PurpleWolfe · 10/03/2013 09:53

Ma It's on The Guardian on-line web page. So much of what he says is relevant to me - especially the last bit. Hope your day goes well Lovely. xxxx

Ladame · 10/03/2013 10:37

Ma I sent the link a couple of posts back x Hope you are in a better place today xx

fullofhopefullness · 10/03/2013 11:04

Good luck ma! Clutter acarr def helped me. Im now down to couple glasses 1 day a week and feeling great. Going to try the 5 2 diet. I think it may be like when I gave up smoking ie I took up major exercise routines at same time and psychologically linked all the benefits to lack of smoking. Heres hoping anyway!!!

jesuswhatnext · 10/03/2013 11:44

morning!

MA - what mouse said!! take care my friend. love you very much you stranger in far off scotland!

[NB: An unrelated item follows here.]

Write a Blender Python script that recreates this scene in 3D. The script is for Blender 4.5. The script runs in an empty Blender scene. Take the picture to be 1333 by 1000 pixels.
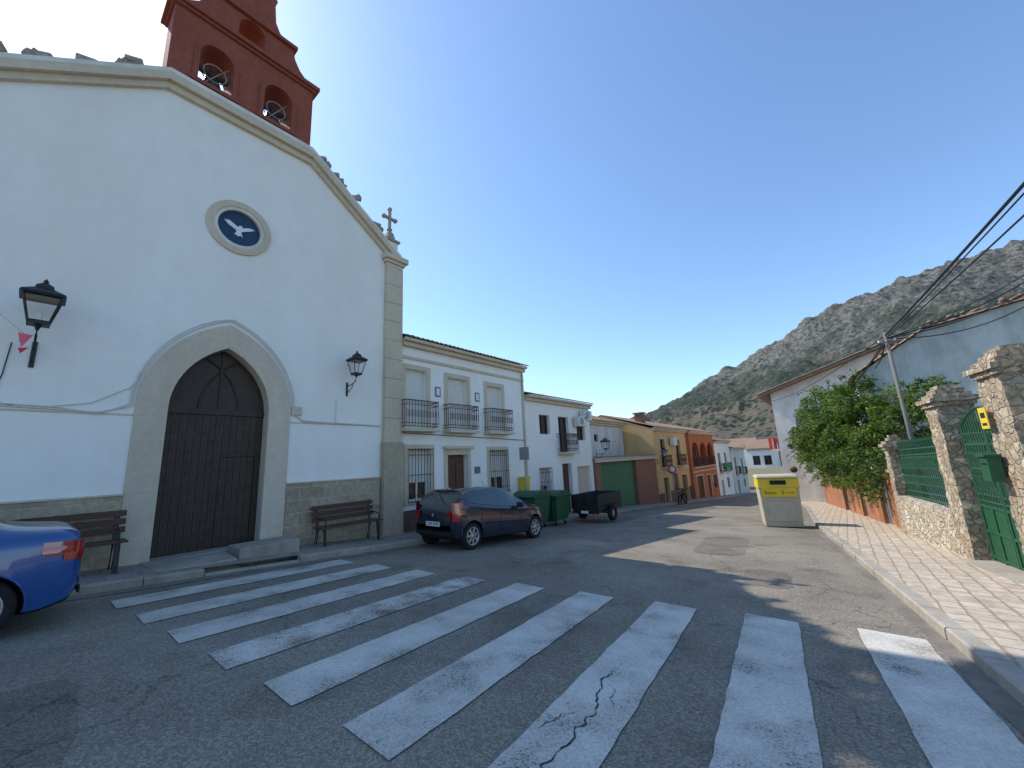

Smile

i have admired russell brand and his honest writing fro a long time - there is something within aa that talks about 'seeking low company' when we are actively drinking, i find this a very true and accurate disscription of how i behaved, i do seek out the nasty spit and sawdust pubs, i can spend hours in one, drinking to get drunk with the people who spend all day in there Sad me! i generally live a high ole life, nice cars, nice clothes, nice friends, posh hotels.. - i dont know what it is, why i miss it Sad but like russell i can 'feel' a need to just go and do it sometimes, i feel resentful and angry that i cant go back in my 'favourite' shitty pub and and reach oblivion, it really pisses me off some days and tb totally honest some days it is almost an agony and no amount of fucking wonderful soberity can actually make up for the fact that i cant, i want to scream and shout and rip my hair and just fucking die, i dont often talk about those days, it dosent help me, just compounds the feelings really, so i just keep on with another day and hope i make it! blimey that sounds miserable! Grin its not all bad! i reckon that 98% of the time i just bowl along nicely thank you - i just wish i could loose the addict in me though!